8. Influência da Época de Ouro
Mesmo em plena a "Nova Onda" da ficção científica, a tecnologia dentro do filme é um reflexo claro da época clássica, cheia de clichês e a figura do cientista maluco.
9. Tom Escuro e Sadomasoquista
A crueldade de Ming é mostrada através de terríveis castigos e torturas. Certos figurinos fazem referência a imagem de carrascos medievais e a figura emblemática de uma dominatrix.

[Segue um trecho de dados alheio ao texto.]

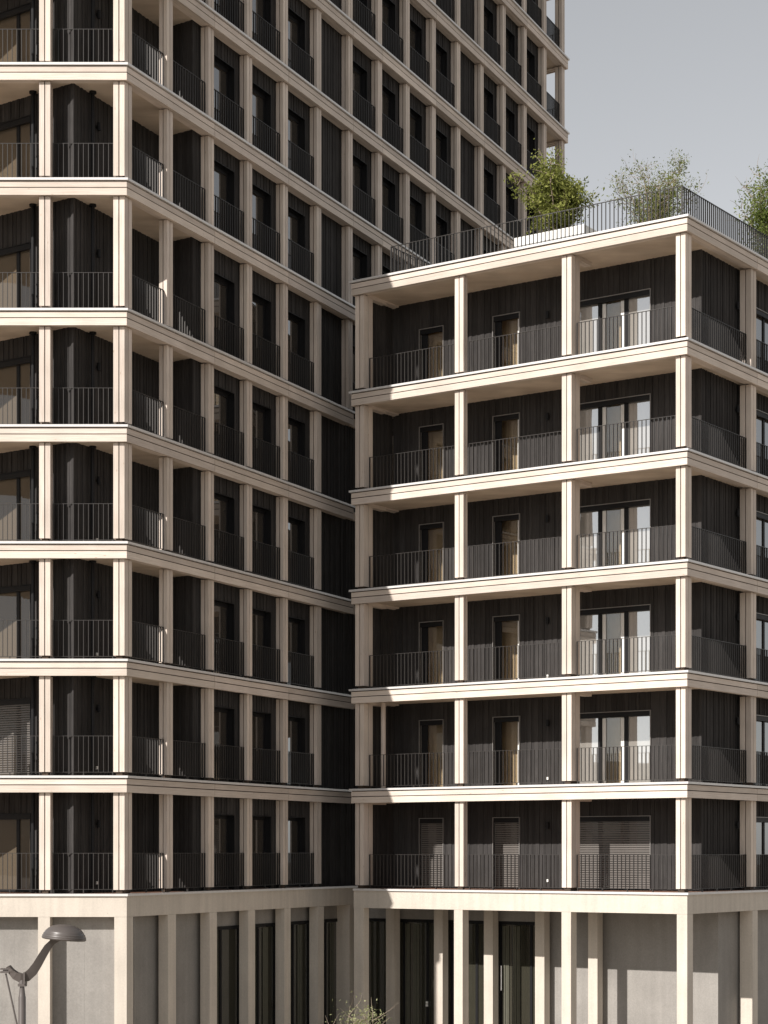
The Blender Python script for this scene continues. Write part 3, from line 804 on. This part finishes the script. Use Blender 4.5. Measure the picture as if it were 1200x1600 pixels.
def leafy(name, base, H, label, cat, mat, nstem, spread, nleaf, leaf, seed, crown, lean=0.0, stem_r=0.03, cluster=7, group=None, droop=0.2, tips=1.0, levels=2):
    rng = random.Random(seed)
    t = thing(name, base, label, cat, group)
    B = Vector(base)
    wood = MB(); lv = MB()
    tipsl = []
    (cx, cy, cz), (rx, ry, rz) = crown       # crown centre relative to base, radii
    def inside():
        while True:
            p = Vector((rng.uniform(-1, 1), rng.uniform(-1, 1), rng.uniform(-1, 1)))
            if p.length < 1: return Vector((p.x * rx, p.y * ry, p.z * rz)) + Vector((cx, cy, cz))
    for k in range(nstem):
        a = rng.uniform(0, 6.28); r = spread * 0.12
        p0 = B + Vector((r * math.cos(a), r * math.sin(a), 0))
        tgt = B + inside() * 1.0; tgt.z = B.z + cz + rz * rng.uniform(0.0, 0.85)
        path = []; steps = 7
        for j in range(steps + 1):
            f = j / steps
            p = p0.lerp(tgt, f) + Vector((0, 0, math.sin(f * math.pi) * H * 0.06)) + Vector((rng.uniform(-1, 1), rng.uniform(-1, 1), 0)) * 0.03 * H * f
            path.append(p)
        rad = [stem_r * (1 - 0.8 * j / steps) for j in range(steps + 1)]
        wood.tube(path, rad, 6)
        for j in range(2, steps + 1):
            for _ in range(levels):
                q = path[j]; dirn = Vector((rng.gauss(0, 1), rng.gauss(0, 1), rng.gauss(0.55, 0.6))).normalized()
                l = H * rng.uniform(0.10, 0.26); pts = [q]
                for m_ in range(3):
                    dirn = (dirn + Vector((rng.gauss(0, .25), rng.gauss(0, .25), rng.gauss(0.05, .2)))).normalized()
                    pts.append(pts[-1] + dirn * l / 3)
                wood.tube(pts, [stem_r * 0.35, stem_r * 0.28, stem_r * 0.2, stem_r * 0.1], 4)
                tipsl += pts[1:]
    # keep twig points inside the crown, lumpy
    lumps = [B + inside() for _ in range(9)]
    pts = []
    for p in tipsl:
        q = p - B - Vector((cx, cy, cz))
        e = math.sqrt((q.x / rx) ** 2 + (q.y / ry) ** 2 + (q.z / rz) ** 2)
        if e < 1.15 * tips: pts.append(p)
    per = max(1, nleaf // max(1, len(pts)))
    for p in pts:
        near = min((p - l).length for l in lumps)
        cnt = int(per * (1.6 if near < rx * 0.45 else 0.6) * rng.uniform(0.4, 1.6))
        tone = rng.uniform(0.15, 0.85)
        for _ in range(cnt):
            c = p + Vector((rng.gauss(0, 1), rng.gauss(0, 1), rng.gauss(0, 1) - 0.2)) * H * 0.035
            n = Vector((rng.gauss(0, 1), rng.gauss(0, 1), rng.gauss(0.5, 1))).normalized()
            a = n.orthogonal().normalized(); a = (Matrix.Rotation(rng.uniform(0, 6.28), 3, n) @ a); a = (a - Vector((0, 0, droop))).normalized(); b = n.cross(a).normalized()
            l = leaf * rng.uniform(0.6, 1.3); w = l * rng.uniform(0.32, 0.5)
            u = min(1, max(0, tone + rng.gauss(0, 0.18)))
            lv.face([c - a * l / 2, c + b * w / 2 - a * l * .05, c + a * l / 2, c - b * w / 2 - a * l * .05], [(u, 0)] * 4)
    wood.build('trunk', M['bark'], t); lv.build('crown', mat, t, recalc=False)
    return t
M['leafA'] = leaf_mat('broad_leaf', (0.12, 0.145, 0.035), (0.40, 0.42, 0.13))
M['leafB'] = leaf_mat('small_leaf', (0.10, 0.125, 0.035), (0.31, 0.34, 0.11))
M['leafC'] = leaf_mat('birch_leaf', (0.08, 0.12, 0.03), (0.28, 0.33, 0.10))
M['leafD'] = leaf_mat('pale_leaf', (0.16, 0.18, 0.07), (0.5, 0.52, 0.3))
s, q = at_roof(868, 1.75)
zr = ROOF + 0.4
leafy('leafy_tree', (q.x, q.y, zr), 2.6, 'dense yellow-green leafy tree in the long white roof planter, in front of the tower', 'tree', M['leafA'], 11, 1.2, 10500, 0.11, 11, ((0.12, 0, 1.4), (1.6, 1.2, 1.2)), stem_r=0.035, levels=3, tips=1.15, group='trees on the roof terrace')
s, q = at_roof(1022, 3.0)
leafy('slender_tree', (q.x, q.y, ROOF + 0.25), 2.8, 'airy small-leaved tree against the sky behind the roof railing corner', 'tree', M['leafB'], 20, 1.4, 10500, 0.072, 5, ((0.0, 0, 1.25), (1.3, 1.0, 1.4)), stem_r=0.018, levels=3, tips=1.1, group='trees on the roof terrace')
s, q = at_roof(1205, 1.7, RS)
leafy('slender_tree', (q.x, q.y, ROOF + 0.35), 3.4, 'small-leaved tree cut by the right edge of the photo, on the roof terrace', 'tree', M['leafC'], 14, 1.2, 9500, 0.1, 23, ((0.2, 0, 2.1), (1.2, 1.0, 1.9)), stem_r=0.025, levels=3, group='trees on the roof terrace')
Zb = 47.0
leafy('young_tree', ((558 - HX) / FPX * Zb, Zb, 0), 3.5, 'young pale-leaved tree whose tip shows at the bottom edge of the photo', 'tree', M['leafD'], 8, 0.6, 2400, 0.07, 9, ((0.0, 0, 2.55), (0.68, 0.6, 0.85)), stem_r=0.025, levels=3)

# ------------------------------------------------------------------ street lamp
def street_lamp():
    Zl = 30.0; k = Zl / FPX
    def W3(px, py, dz=0.0): return Vector(((px - HX) * k, Zl + dz, CZ + (HY - py) * k))
    b = W3(34.5, 1600); t = thing('street_lamp', (b.x, Zl, 0), 'brown-grey street lamp with domed shade on a curved swan-neck arm', 'street lamp')
    mb = MB(); xb = b.x
    zt = W3(0, 1556).z; zc = W3(0, 1541).z
    mb.tube([(xb, Zl, 0), (xb, Zl, 0.9), (xb, Zl, 0.95), (xb, Zl, zt - 0.02), (xb, Zl, zt), (xb, Zl, zc), (xb, Zl, zc + 0.03)], [0.12, 0.11, 0.065, 0.056, 0.05, 0.034, 0.034], 20)
    mb.build('pole', M['lamp'], t, smooth=True)
    # arm: flat S-curved channel
    path = [(12.5, 1510), (17, 1517.5), (24, 1524.5), (33, 1528.5), (42, 1526.5), (51, 1518.5), (59, 1507), (67, 1493), (75, 1480), (83, 1471.5), (92, 1467), (99, 1465.5)]
    hw = [0.03, 0.045, 0.06, 0.07, 0.07, 0.068, 0.06, 0.055, 0.05, 0.043, 0.037, 0.03]
    mb = MB(); rings = []
    P = [W3(*p) for p in path]
    for i, p in enumerate(P):
        tn = (P[min(i + 1, len(P) - 1)] - P[max(0, i - 1)]).normalized(); nn = Vector((-tn.z, 0, tn.x)); h = hw[i]; dd = 0.085
        rings.append([p + nn * h + Vector((0, -dd, 0)), p + nn * h * .86 + Vector((0, -dd * .55, 0)), p + nn * h * .86 + Vector((0, dd * .55, 0)), p + nn * h + Vector((0, dd, 0)), p - nn * h + Vector((0, dd * .3, 0)), p - nn * h + Vector((0, -dd * .3, 0))])
    for a, c in zip(rings[:-1], rings[1:]):
        for j in range(6): mb.face([a[j], a[(j + 1) % 6], c[(j + 1) % 6], c[j]], [(0, 0)] * 4)
    mb.face(rings[0], [(0, 0)] * 6); mb.face(rings[-1], [(0, 0)] * 6)
    arm = mb.build('arm', M['lamp'], t)
    mb = MB(); mb.tube([W3(34.5, 1541), W3(34.5, 1528)], [0.055, 0.04], 14); 
    fr = Frame((0, 0), (1, 0), (0, 1))
    c = W3(39.5, 1527); mb.box(fr, c.x - 0.012, c.x + 0.012, Zl - 0.1, Zl + 0.1, c.z - 0.1, c.z + 0.08)
    c = W3(34.5, 1538); mb.box(fr, c.x - 0.055, c.x + 0.065, Zl - 0.06, Zl + 0.06, c.z - 0.03, c.z + 0.01)
    mb.build('bracket', M['lamp'], t)
    c0 = W3(1, 1516); c1 = W3(15, 1516)
    mb = MB(); mb.box(fr, c0.x, c1.x, Zl - 0.05, Zl + 0.05, c0.z - 0.04, c0.z - 0.015); mb.box(fr, c0.x, c1.x, Zl - 0.05, Zl + 0.05, c0.z + 0.01, c0.z + 0.03)
    mb.box(fr, c0.x + 0.04, c1.x - 0.03, Zl - 0.03, Zl + 0.03, c0.z - 0.015, c0.z + 0.01)
    mb.build('end_clamp', M['lamp'], t)
    mb = MB(); a = W3(9, 1521); e = W3(29, 1612); dd = (e - a)
    mb.tube([a, e], 0.014, 8); mb.build('stay_rod', M['lamp'], t)
    # dome, tilted
    ctr = W3(100, 1467); R = 34.8 * k; H = 22.5 * k
    rot = Matrix.Rotation(math.radians(5), 3, 'Y')
    prof = [(0.0, 1.0), (0.2, .985), (0.42, 0.93), (0.6, 0.83), (0.74, 0.69), (0.84, 0.53), (0.89, 0.42), (0.885, 0.39), (0.93, 0.35), (0.945, 0.27), (0.93, .245), (0.975, 0.20), (0.985, 0.13), (0.97, 0.105), (1.0, 0.05), (0.99, 0.0), (0.95, -0.06), (0.9, -0.07), (0.86, 0.02), (0.7, 0.25), (0.4, 0.45), (0.0, 0.5)]
    n = 48; mb = MB()
    for (r, h) in prof:
        for j in range(n):
            a = 2 * math.pi * j / n; mb.v.append(tuple(ctr + rot @ Vector((R * r * math.cos(a), R * r * math.sin(a), H * h))))
    for i in range(len(prof) - 1):
        for j in range(n):
            j2 = (j + 1) % n; mb.f.append((i * n + j, i * n + j2, (i + 1) * n + j2, (i + 1) * n + j)); mb.mi.append(0); mb.uv += [(0, 0)] * 4
    mb.build('lamp_shade', M['lamp'], t, smooth=True)
street_lamp()
print('objects', len(bpy.data.objects))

10. A Cidade que se Opõe a Gravidade
Sky City é um lugar dos homens falcões. Seu reino flutuante exibe leveza nas suas grandes torres e cúpulas onde predominam os tons prateados e o uso de vidro.
11. Influências Históricas Terrestres
Os cenários interiores combinam o estilo dos filmes espaciais clássicos com traços de uma cultura romana. Uma arena de gladiadores é mantida gravitando como elementos principal.
12. Catedrais de Outros Mundos
Em uma aproximação, as estruturas dentro de Sky City exibem um pós-modernismo histórico que combina as proporções de uma catedral com Arte Déco e high-tech de pré-fabricados.
FICHA TÉCNICA
Data de Estreia: 1 de Abril 1980
Duração: 111 min.
Gênero: Aventura / Ficção Científica
Diretor: Mike Hodges
Roteiro: Lorenzo Semple Jr.
Fotografia: Gilbert Taylor
Adaptação: Flash Gordon, desenho animado
SINOPSE
Flash é um jogador de futebol americano que em companhia da bela Dale Arden volta a cidade de Nova Iorque depois de longas férias. O avião onde viajam tem apresenta um problema em estranhas condições e chegam ao laboratório do excêntrico cientista russo Hans Zarkov, tornando-se passageiros involuntários em direção ao planeta Mongo.
Ao chegar no tal planeta, Flash e a companhia conhecem o malévolo imperador Ming, que os seus planos de conquista inclui o ataque à terra com terríveis desastres naturais. Flash deverá embarcar em uma cruzada espacial onde o destino da humanidade está em risco.